Palavras
Eremita
A R., que começou a terceira classe, disse ontem ao jantar "palavra-passe". O meu comentário saiu em tom de reprimenda, violando todas as boas práticas pedagógicas. Para mais, a miúda não tem culpa, limitava-se a mostrar o que aprendera na escola. E para agravar o meu caso, vi depois que os dicionários já consagraram "palavra-passe". Assumo a condenação pelo tom, mas ensaio a defesa da substância, não sem antes ressalvar que não sou um especialista. Não tenho qualquer aversão a contaminações vindas de outras línguas.

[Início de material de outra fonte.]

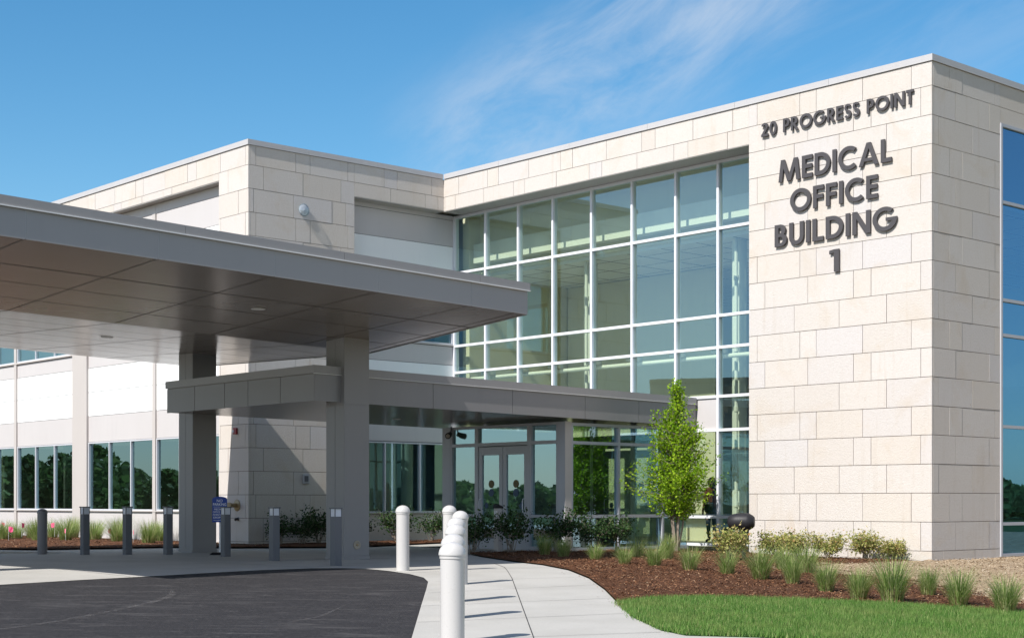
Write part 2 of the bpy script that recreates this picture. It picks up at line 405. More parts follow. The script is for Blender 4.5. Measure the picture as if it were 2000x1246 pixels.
P_mulch = WALK_R[6:] + [(24.5, 26.3), (24.5, 25.5), (28.95, 25.5), (28.95, 23.1), (28.2, 23.1), (28.2, 18.6), (25.6, 18.3), (22.2, 17.2), (21.9, 15.28), (21.6, 14.2), (20.08, 12.29), (19.17, 10.95), (18.9, 6)] + LAWN_EDGE[::-1]
P_dirt = [(28.3, 18.3), (25.0, 18.6), (21.6, 17.44), (21.2, 15.28), (20.9, 14.2), (19.6, 12.29), (18.8, 10.95), (18.4, 3), (60, 3), (60, 18.3)]
P_leftbed = [(8, 36.2), (12, 35.6), (15.47, 35.37), (17.83, 34.9), (19.68, 34.75), (20.5, 33.3), (21.67, 32.55), (22.4, 31.95), (24.16, 32.05), (25.9, 32.8), (28.2, 33.7), (28.9, 34.75), (25.2, 34.75), (25.1, 34.4), (21.7, 34.4), (21.7, 36), (22.0, 36), (22.0, 62), (8, 62)]
P_conc = [(-60, 22.3)] + ASPH + [(-2, -6), (14.6, 3)] + WALK_R + [(24.6, 26.4), (24.7, 31), (29, 31), (29, 35), (22, 35), (22, 62), (-60, 62)]
P_asph = [(-60, 22.3)] + ASPH + [(-2, -60), (-60, -60)]

xs_ = [-1500, -600, -200, -80, -40, -20] + list(np.arange(-10, 62, 1.5)) + [70, 90, 140, 300, 700, 1500]
gv = [(x, y, g(x, y) - .03) for y in xs_ for x in xs_]; nn = len(xs_)
mb = MB(); mb.add(gv, [(j * nn + i, j * nn + i + 1, (j + 1) * nn + i + 1, (j + 1) * nn + i) for j in range(nn - 1) for i in range(nn - 1)])
tag(mb.build('ground', 'meadow'), kind='structure')
sheet('road', P_asph, .0, 'asphalt')
sheet('pavement', P_conc, .006, 'concrete')
sheet('mulch_bed', P_mulch, .03, 'mulch', .3, .03, skirt=.0)
sheet('mulch_bed', P_leftbed, .05, 'mulch', .35, .05, skirt=.0)
sheet('bare_soil', P_dirt, .012, 'dirt', .3, .06)
sheet('lawn', P_lawn, .02, 'turf', .6, skirt=-.01)
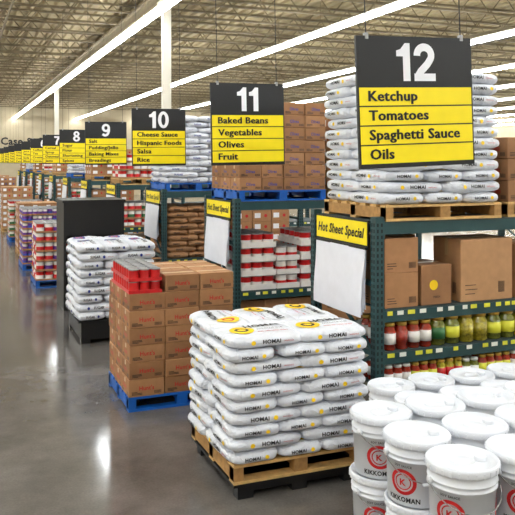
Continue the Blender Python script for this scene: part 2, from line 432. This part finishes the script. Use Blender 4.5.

Há estrangeirismos úteis e até inevitáveis, bem como neologismos resultantes de traduções literais ou menos ortodoxas que podem funcionar. Não defendo sequer um embargo a importações linguísticas quando já existem termos portugueses equivalentes. O critério que sigo não é proteccionista, é absolutamente meritocrático. Ora, existe na língua portuguesa um termo superior a "palavra-passe" (tradução literal de password): a palavra "senha". Na comparação com "palavra-passe", "senha" vence por três motivos: 1) não é uma palavra composta; 2) é uma palavra mais curta; 3) tem um significado mais preciso, pois muitas senhas não são necessariamente palavras mas sim associações de letras, números e outros símbolos, já para não falar das vezes em que são frases, como sucede com a senha mais conhecida de todos os tempos: "abre-te, sésamo".